Ministers Mondli Gungubele, Gwede Mantashe and Ebrahim Patel all took aim at the opposition parties criticising government, while listing measures that had been put in place to address the energy crisis.

“The declaration of the National State of Disaster will assist in speedy resolution of the energy supply challenges while minimising its impact and contribute immensely in the rebuilding process,” said Gungubele, who also claimed Ramaphosa’s SONA was “historic in many ways”.

Western Cape Premier Alan Winde, however, pointed out that since Ramaphosa had announced his energy action plan in July last year, not a single new megawatt had been added to the grid.
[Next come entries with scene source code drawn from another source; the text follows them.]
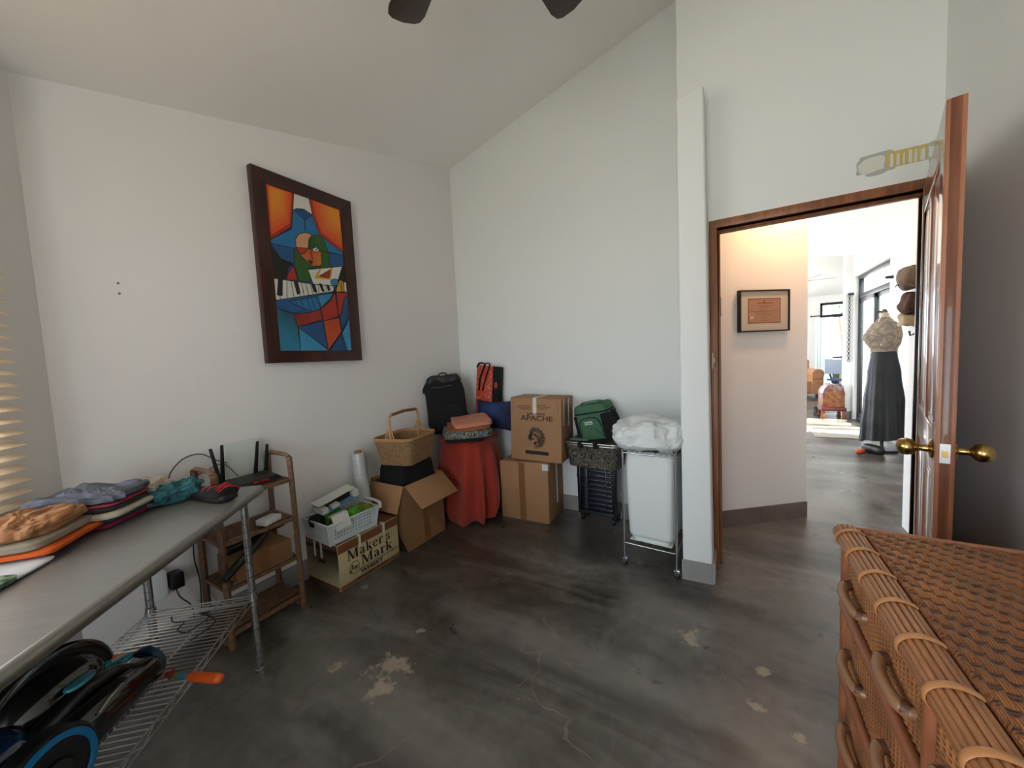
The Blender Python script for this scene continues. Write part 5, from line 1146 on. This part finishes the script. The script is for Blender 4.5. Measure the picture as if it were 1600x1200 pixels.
M().lathe([(.001,1.70),(.022,1.70),(.026,1.72),(.014,1.74),(.001,1.745)], 20).tube([(-.06,0,1.715),(.03,0,1.70)],.014,8).build('neck_knob', mat('brown wood knob', '5a2f20', .5), tdf, smooth=50)
sk = [(.30,.205,.19),(.60,.180,.165),(.95,.150,.13),(1.22,.118,.105)]
def skirt(u_, vv):
    z = 1.225-1.09*vv; th = 2*pi*u_; hem = .05*sin(th*2+1.2)+.03*sin(th*3)
    z -= hem*vv*vv; a_, b_ = prof([(0,.222,.205)]+sk, max(0.0, z)); f = 1+.06*vv*sin(th*9+1.2*sin(th*2))+.03*vv*sin(th*19+2)
    return (a_*f*cos(th)+.02*vv, b_*f*sin(th), z)
M().grid(skirt, 180, 50, cu=True).build('skirt', mat('black satin', '060709', .55), tdf, smooth=80)
M().lathe([(.15,0),(.15,.025),(.03,.035),(.018,.05),(.018,1.2)], 28).build('stand', mat('grey metal base', '3a3d40', .35, .6), tdf, smooth=40)
o = M().soft((.12,.26,.10), .6, .7, .01, 9, 90, nu=40, nv=20).build('shoe', mat('black shoe leather', '121214', .4), None, smooth=True); o.location = (1.50, 6.03, .001); o.rotation_euler = (0,0,.5); tag(o, 'dark shoe on the floor under the black skirt', 'shoe')
o = M().soft((.07,.13,.05), .6, .7, .004, 9, 91, nu=32, nv=16).build('shoe', mat('orange shoe', 'b04a22', .5), None, smooth=True); o.location = (1.375, 5.98, .001); o.rotation_euler = (0,0,-.6); tag(o, 'small orange shoe on the floor beside the black skirt', 'shoe')
# hats on the corridor wall
def hat(label, loc, m, w, h_, seed, rot):
    t = thing('hat', label, 'hat', loc, rot=rot)
    M().soft((w*.8, w*1.7, h_), .75, .8, .02, 9, seed, nu=60, nv=30, flatb=False).build('crown', m, t, smooth=True)
    M().grid(lambda u_, vv: ((w*.32+.08*w*vv)*cos(2*pi*u_), (w*.75+.15*w*vv)*sin(2*pi*u_), h_*.30-.02*vv+.014*sin(u_*6*pi+seed)*vv), 60, 6, cu=True).build('brim', m, t, smooth=80).modifiers.new('thick', 'SOLIDIFY').thickness = .004
    return t
hat('crumpled grey beige cloth hat hanging topmost on the wall beyond the open door', (1.032, 3.55, 1.70), mat('beige hat cloth', '6e6052', .85, bump=.3, bscale=20), .13, .15, 3, (.1, .1, .0))
hat('brown felt hat hanging under the beige cloth hat', (1.038, 3.55, 1.53), mat('brown felt', '4a3026', .9), .12, .15, 6, (.2, .1, .0))
hat('pale straw hat lowest of the hanging hats', (1.042, 3.55, 1.455), mat('pale straw', 'a89678', .8), .11, .08, 8, (.1, .1, 0))
o = M().box((-.03,-.012,0),(0,.012,.05)).tube([(-.03,0,.01),(-.05,0,.0),(-.055,0,.03)], .006, 8).build('hanging_hook', BLACKP, None, smooth=40); o.location = (1.08, 3.46, 1.385); tag(o, 'small black wall hook under the hanging hats', 'hook')
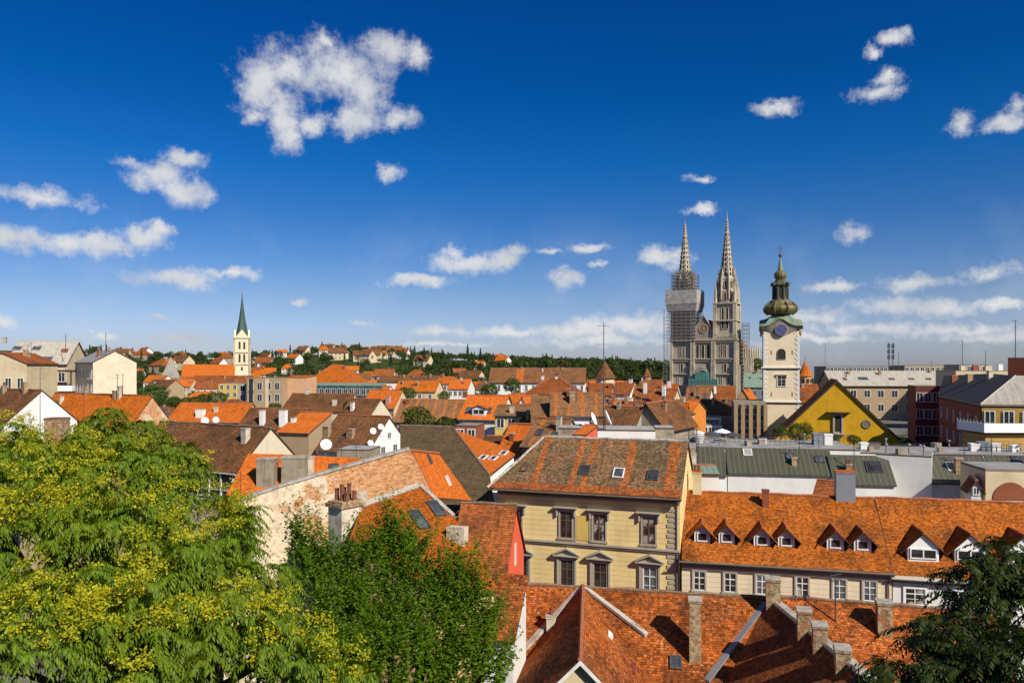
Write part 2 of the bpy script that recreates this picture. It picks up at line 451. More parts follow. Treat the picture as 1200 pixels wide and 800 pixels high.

EFF leader Julius Malema made several unsubstantiated allegations against Police Minister Bheki Cele, who responded in kind.

Several opposition speakers were also unimpressed by Ramaphosa saying South Africans were defined by hope and resilience.

IFP chief whip Narend Singh, speaking on behalf of the party’s parliamentary leader Mangosuthu Buthelezi, said if you asked South Africans what defined them, they would say load shedding, unemployment, and crime.

The debate will continue on Tuesday afternoon and on Wednesday before Ramaphosa responds on Thursday.